_Aim_.
Write the material out again in full, word for word. Do not include the pictures.

_Dataset content_.
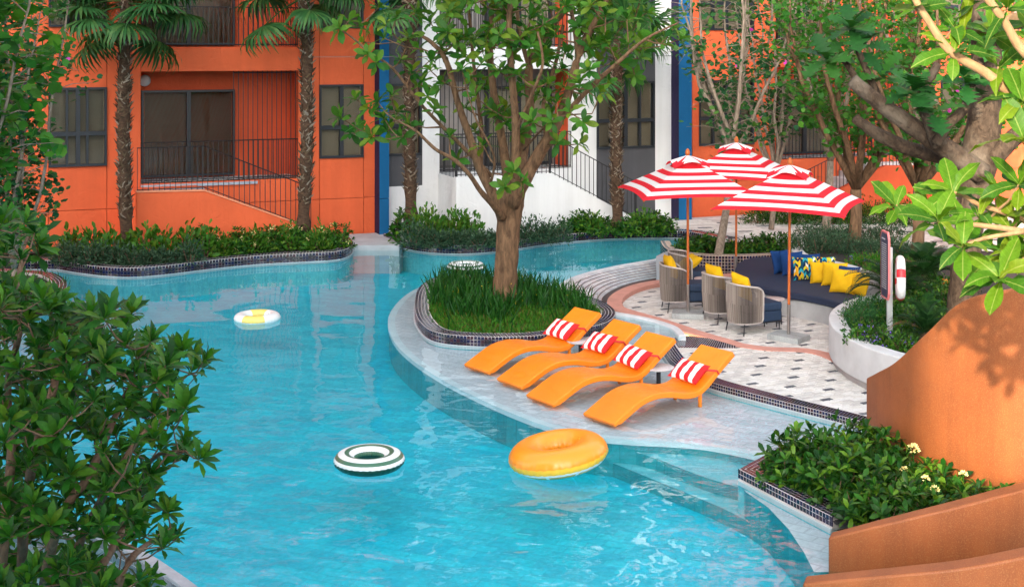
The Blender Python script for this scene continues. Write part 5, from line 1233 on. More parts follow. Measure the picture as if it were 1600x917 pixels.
# ------------------------------------------------------------------ thin round leaved trees
def thin_tree(label, cat_name, base, fork_z, nst, top_z, spread, r, leaves, lsize, seed, leafmat=None, lean=(0, 0), zmin=1.6, group=None, flowers=0, bk=None, tight=.35):
    o = thing(cat_name, label, 'tree', base, group); rr = random.Random(seed); B = Vector(base); fk = Vector((B.x + lean[0], B.y + lean[1], fork_z)); bk = bk or BK_PALE
    b = MB(); b.tube([B, B.lerp(fk, .5) + Vector((.03, 0, 0)), fk], [r*1.25, r, r*.95], 9, wob=.08); b.build('trunk', bk, o, True)
    pts = []; tw = MB()
    for k in range(nst):
        a = k*2.399 + seed; sp = spread*rr.uniform(.45, 1.0); p = fk.copy(); tip = Vector((fk.x + math.cos(a)*sp, fk.y + math.sin(a)*sp*.7, top_z*rr.uniform(.82, 1.05))); q = [p]; m = 7; off = Vector((0, 0, 0))
        for i in range(1, m+1):
            t = i/m; off += Vector((rr.uniform(-.12, .12), rr.uniform(-.1, .1), rr.uniform(-.06, .06))); c = fk.lerp(tip, t); bow = math.sin(t*math.pi)*.18*sp; c += Vector((math.cos(a)*bow, math.sin(a)*bow, 0)) + off; q.append(c)
        st = MB(); st.tube(q, [r*.62*(1-.8*i/m) + .006 for i in range(m+1)], 7, wob=.08); st.build('limb', bk, o, True)
        for i in range(1, m+1):
            for s_ in range(4):
                p0 = q[i-1].lerp(q[i], rr.random()); d = Vector((rr.uniform(-1, 1), rr.uniform(-1, 1), rr.uniform(-.25, .7))).normalized()*rr.uniform(.3, .85); p1 = p0 + d
                if p1.z < zmin: continue
                tw.tube([p0, p0 + d*.5 + Vector((0, 0, .05)), p1], [.011, .008, .004], 4, caps=False); pts += [p0 + d*t_ for t_ in (.45, .65, .85, 1.0)]
    tag(tw.build('twigs', bk, o, True), kind='stuff')
    n = leaves; ii = NR.integers(0, len(pts), n); T = np.array([tuple(pts[i]) for i in ii]) + NR.normal(0, tight*.3, (n, 3)); D = NR.normal(0, 1, (n, 3)); D[:, 2] = D[:, 2]*.5 - .25; U = NR.normal(0, .55, (n, 3)) + np.array((0, -.25, 1)); Z = lsize*NR.uniform(.6, 1.15, n)
    tag(inst('foliage', RV, RF, frames(D, U, Z), T, leafmat or G_ROUND, o, True), kind='stuff')
    if flowers:
        ii = NR.integers(0, len(pts), flowers); T = np.array([tuple(pts[i]) for i in ii]); D = NR.normal(0, 1, (flowers, 3)); U = NR.normal(0, 1, (flowers, 3))
        tag(inst('blossoms', RV, RF, frames(D, U, np.full(flowers, .11)), T, FLOWER_M, o), kind='stuff')
    return o
FLOWER_M = plain('magenta_petal', (.55, .03, .35), .6); FLOWER_P = plain('violet_petal', (.22, .12, .60), .6); FLOWER_Y = plain('yellow_petal', (.80, .55, .02), .6); FLOWER_C = plain('cream_petal', (.80, .68, .28), .6); FLOWER_O = plain('orange_petal', (.85, .25, .02), .6)
g_ = 'thin round leaved trees on the right'
def bs(px, Y, z): return ((px - CX)*Y/FPX, Y, z)
thin_tree('thin tree leaning up between the umbrellas before the blue pillar', 'orchid_tree', bs(1122, 29.0, .2), 2.3, 9, 7.2, 1.7, .085, 1150, .14, 3, G_ROUND, (.6, 1.6), 2.6, g_, 8)
thin_tree('forked thin tree rising behind the front umbrella from the raised bed', 'orchid_tree', bs(1334, 29.0, .4), 1.75, 8, 6.6, 2.1, .13, 2200, .145, 8, G_ROUNDB, (.05, 0), 2.7, g_, 5, BK_MAIN)
thin_tree('forked thin tree near the sign on the right', 'orchid_tree', bs(1432, 26.5, .4), 2.0, 8, 6.4, 2.1, .12, 1900, .14, 14, G_ROUNDB, (.1, .2), 2.6, g_, 4, BK_MAIN)
thin_tree('bushy thin tree before the window of the right orange house', 'orchid_tree', bs(1205, 34.2, .1), 1.5, 9, 7.4, 1.5, .065, 1400, .145, 21, G_ROUND, (.1, 0), 2.6, g_, 5)
thin_tree('dense round leaved tree farthest right against the orange house', 'orchid_tree', bs(1490, 31.5, .2), 1.6, 10, 7.8, 3.0, .12, 4000, .155, 28, G_ROUNDB, (.2, .5), 2.2, g_, 6)
thin_tree('dense round leaved tree behind the forked trunk', 'orchid_tree', bs(1290, 34.0, .1), 1.9, 9, 8.0, 2.2, .10, 2600, .15, 33, G_ROUNDB, (.2, .3), 3.0, g_, 6)
thin_tree('bright leaved tree entering the picture at the top left corner', 'orchid_tree', bs(-90, 15.5, -.9), 2.2, 9, 6.2, .78, .04, 2300, .17, 41, G_ROUNDB, (.05, 0), 3.5, 'round leaved trees on the left', 4)
thin_tree('grey stemmed tree with dark round leaves behind the big left shrub', 'orchid_tree', bs(22, 23.5, .1), .9, 10, 5.8, .72, .055, 2300, .13, 47, G_ROUND, (0, 0), 1.7, 'round leaved trees on the left', 10)

# ------------------------------------------------------------------ gnarled breadfruit tree
GY = 20.0
gt = thing('gnarled_tree', 'thick gnarled tree with lopped limbs behind the terrazzo wall', 'tree', (*at(1508, 500, GY)[:2], .1))
GB = []
limb([(1503, 530), (1508, 440), (1514, 360), (1524, 290), (1533, 230), (1540, 170), (1542, 100), (1540, 10), (1545, -80)], [.28, .23, .215, .25, .28, .25, .23, .21, .2], Y=GY, store=GB)
limb([(1535, 272), (1490, 240), (1448, 213), (1400, 180), (1360, 150), (1331, 126)], [.18, .16, .15, .13, .115, .108], Y=GY-.3, store=GB)
limb([(1530, 265), (1475, 246), (1420, 232), (1372, 210), (1335, 185)], [.15, .125, .115, .10, .075], Y=GY+.3, store=GB)
limb([(1468, 228), (1452, 190), (1440, 165), (1428, 150)], [.12, .10, .085, .06], Y=GY-.5, store=GB)
limb([(1462, 226), (1480, 196), (1508, 168), (1520, 130)], [.10, .08, .075, .06], Y=GY-.6, store=GB)
limb([(1432, 156), (1448, 130), (1466, 100)], [.06, .06, .065], Y=GY-.4, store=GB)
limb([(1552, 250), (1585, 215), (1625, 180), (1670, 150)], [.15, .13, .12, .10], Y=GY-.2, store=GB)
limb([(1340, 128), (1318, 95), (1300, 92)], [.06, .045, .04], Y=GY+.6, store=GB); limb([(1372, 150), (1345, 90), (1330, 50)], [.06, .05, .04], Y=GY+.5, store=GB)
b = MB(); b.tube(GB[0][0], GB[0][1], 18, wob=.12); b.build('trunk', BK_GNARL, gt, True)
for P3, rr in GB[1:]:
    b = MB(); b.tube(P3, rr, 12, wob=.12); b.build('limb', BK_GNARL, gt, True)
bl_ = Leaves()
for x, y, dy, n in ((1330, 42, .4, 11), (1292, 92, .5, 10), (1428, 140, -.6, 11), (1510, 128, -.7, 10), (1378, 118, .4, 7), (1350, 70, .6, 6), (1455, 175, -.8, 5), (1545, 60, -.4, 7)):
    bl_.add(whorl(at(x, y, GY+dy), (NR.uniform(-.3, .3), -.35, 1), n, .50, 30, 118))
leaf_objects(bl_, gt, XV, XF, G_BREAD, 300)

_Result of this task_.
The Blender Python script for this scene continues. Write part 5, from line 1233 on. More parts follow. Measure the picture as if it were 1600x917 pixels.
# ------------------------------------------------------------------ thin round leaved trees
def thin_tree(label, cat_name, base, fork_z, nst, top_z, spread, r, leaves, lsize, seed, leafmat=None, lean=(0, 0), zmin=1.6, group=None, flowers=0, bk=None, tight=.35):
    o = thing(cat_name, label, 'tree', base, group); rr = random.Random(seed); B = Vector(base); fk = Vector((B.x + lean[0], B.y + lean[1], fork_z)); bk = bk or BK_PALE
    b = MB(); b.tube([B, B.lerp(fk, .5) + Vector((.03, 0, 0)), fk], [r*1.25, r, r*.95], 9, wob=.08); b.build('trunk', bk, o, True)
    pts = []; tw = MB()
    for k in range(nst):
        a = k*2.399 + seed; sp = spread*rr.uniform(.45, 1.0); p = fk.copy(); tip = Vector((fk.x + math.cos(a)*sp, fk.y + math.sin(a)*sp*.7, top_z*rr.uniform(.82, 1.05))); q = [p]; m = 7; off = Vector((0, 0, 0))
        for i in range(1, m+1):
            t = i/m; off += Vector((rr.uniform(-.12, .12), rr.uniform(-.1, .1), rr.uniform(-.06, .06))); c = fk.lerp(tip, t); bow = math.sin(t*math.pi)*.18*sp; c += Vector((math.cos(a)*bow, math.sin(a)*bow, 0)) + off; q.append(c)
        st = MB(); st.tube(q, [r*.62*(1-.8*i/m) + .006 for i in range(m+1)], 7, wob=.08); st.build('limb', bk, o, True)
        for i in range(1, m+1):
            for s_ in range(4):
                p0 = q[i-1].lerp(q[i], rr.random()); d = Vector((rr.uniform(-1, 1), rr.uniform(-1, 1), rr.uniform(-.25, .7))).normalized()*rr.uniform(.3, .85); p1 = p0 + d
                if p1.z < zmin: continue
                tw.tube([p0, p0 + d*.5 + Vector((0, 0, .05)), p1], [.011, .008, .004], 4, caps=False); pts += [p0 + d*t_ for t_ in (.45, .65, .85, 1.0)]
    tag(tw.build('twigs', bk, o, True), kind='stuff')
    n = leaves; ii = NR.integers(0, len(pts), n); T = np.array([tuple(pts[i]) for i in ii]) + NR.normal(0, tight*.3, (n, 3)); D = NR.normal(0, 1, (n, 3)); D[:, 2] = D[:, 2]*.5 - .25; U = NR.normal(0, .55, (n, 3)) + np.array((0, -.25, 1)); Z = lsize*NR.uniform(.6, 1.15, n)
    tag(inst('foliage', RV, RF, frames(D, U, Z), T, leafmat or G_ROUND, o, True), kind='stuff')
    if flowers:
        ii = NR.integers(0, len(pts), flowers); T = np.array([tuple(pts[i]) for i in ii]); D = NR.normal(0, 1, (flowers, 3)); U = NR.normal(0, 1, (flowers, 3))
        tag(inst('blossoms', RV, RF, frames(D, U, np.full(flowers, .11)), T, FLOWER_M, o), kind='stuff')
    return o
FLOWER_M = plain('magenta_petal', (.55, .03, .35), .6); FLOWER_P = plain('violet_petal', (.22, .12, .60), .6); FLOWER_Y = plain('yellow_petal', (.80, .55, .02), .6); FLOWER_C = plain('cream_petal', (.80, .68, .28), .6); FLOWER_O = plain('orange_petal', (.85, .25, .02), .6)
g_ = 'thin round leaved trees on the right'
def bs(px, Y, z): return ((px - CX)*Y/FPX, Y, z)
thin_tree('thin tree leaning up between the umbrellas before the blue pillar', 'orchid_tree', bs(1122, 29.0, .2), 2.3, 9, 7.2, 1.7, .085, 1150, .14, 3, G_ROUND, (.6, 1.6), 2.6, g_, 8)
thin_tree('forked thin tree rising behind the front umbrella from the raised bed', 'orchid_tree', bs(1334, 29.0, .4), 1.75, 8, 6.6, 2.1, .13, 2200, .145, 8, G_ROUNDB, (.05, 0), 2.7, g_, 5, BK_MAIN)
thin_tree('forked thin tree near the sign on the right', 'orchid_tree', bs(1432, 26.5, .4), 2.0, 8, 6.4, 2.1, .12, 1900, .14, 14, G_ROUNDB, (.1, .2), 2.6, g_, 4, BK_MAIN)
thin_tree('bushy thin tree before the window of the right orange house', 'orchid_tree', bs(1205, 34.2, .1), 1.5, 9, 7.4, 1.5, .065, 1400, .145, 21, G_ROUND, (.1, 0), 2.6, g_, 5)
thin_tree('dense round leaved tree farthest right against the orange house', 'orchid_tree', bs(1490, 31.5, .2), 1.6, 10, 7.8, 3.0, .12, 4000, .155, 28, G_ROUNDB, (.2, .5), 2.2, g_, 6)
thin_tree('dense round leaved tree behind the forked trunk', 'orchid_tree', bs(1290, 34.0, .1), 1.9, 9, 8.0, 2.2, .10, 2600, .15, 33, G_ROUNDB, (.2, .3), 3.0, g_, 6)
thin_tree('bright leaved tree entering the picture at the top left corner', 'orchid_tree', bs(-90, 15.5, -.9), 2.2, 9, 6.2, .78, .04, 2300, .17, 41, G_ROUNDB, (.05, 0), 3.5, 'round leaved trees on the left', 4)
thin_tree('grey stemmed tree with dark round leaves behind the big left shrub', 'orchid_tree', bs(22, 23.5, .1), .9, 10, 5.8, .72, .055, 2300, .13, 47, G_ROUND, (0, 0), 1.7, 'round leaved trees on the left', 10)

# ------------------------------------------------------------------ gnarled breadfruit tree
GY = 20.0
gt = thing('gnarled_tree', 'thick gnarled tree with lopped limbs behind the terrazzo wall', 'tree', (*at(1508, 500, GY)[:2], .1))
GB = []
limb([(1503, 530), (1508, 440), (1514, 360), (1524, 290), (1533, 230), (1540, 170), (1542, 100), (1540, 10), (1545, -80)], [.28, .23, .215, .25, .28, .25, .23, .21, .2], Y=GY, store=GB)
limb([(1535, 272), (1490, 240), (1448, 213), (1400, 180), (1360, 150), (1331, 126)], [.18, .16, .15, .13, .115, .108], Y=GY-.3, store=GB)
limb([(1530, 265), (1475, 246), (1420, 232), (1372, 210), (1335, 185)], [.15, .125, .115, .10, .075], Y=GY+.3, store=GB)
limb([(1468, 228), (1452, 190), (1440, 165), (1428, 150)], [.12, .10, .085, .06], Y=GY-.5, store=GB)
limb([(1462, 226), (1480, 196), (1508, 168), (1520, 130)], [.10, .08, .075, .06], Y=GY-.6, store=GB)
limb([(1432, 156), (1448, 130), (1466, 100)], [.06, .06, .065], Y=GY-.4, store=GB)
limb([(1552, 250), (1585, 215), (1625, 180), (1670, 150)], [.15, .13, .12, .10], Y=GY-.2, store=GB)
limb([(1340, 128), (1318, 95), (1300, 92)], [.06, .045, .04], Y=GY+.6, store=GB); limb([(1372, 150), (1345, 90), (1330, 50)], [.06, .05, .04], Y=GY+.5, store=GB)
b = MB(); b.tube(GB[0][0], GB[0][1], 18, wob=.12); b.build('trunk', BK_GNARL, gt, True)
for P3, rr in GB[1:]:
    b = MB(); b.tube(P3, rr, 12, wob=.12); b.build('limb', BK_GNARL, gt, True)
bl_ = Leaves()
for x, y, dy, n in ((1330, 42, .4, 11), (1292, 92, .5, 10), (1428, 140, -.6, 11), (1510, 128, -.7, 10), (1378, 118, .4, 7), (1350, 70, .6, 6), (1455, 175, -.8, 5), (1545, 60, -.4, 7)):
    bl_.add(whorl(at(x, y, GY+dy), (NR.uniform(-.3, .3), -.35, 1), n, .50, 30, 118))
leaf_objects(bl_, gt, XV, XF, G_BREAD, 300)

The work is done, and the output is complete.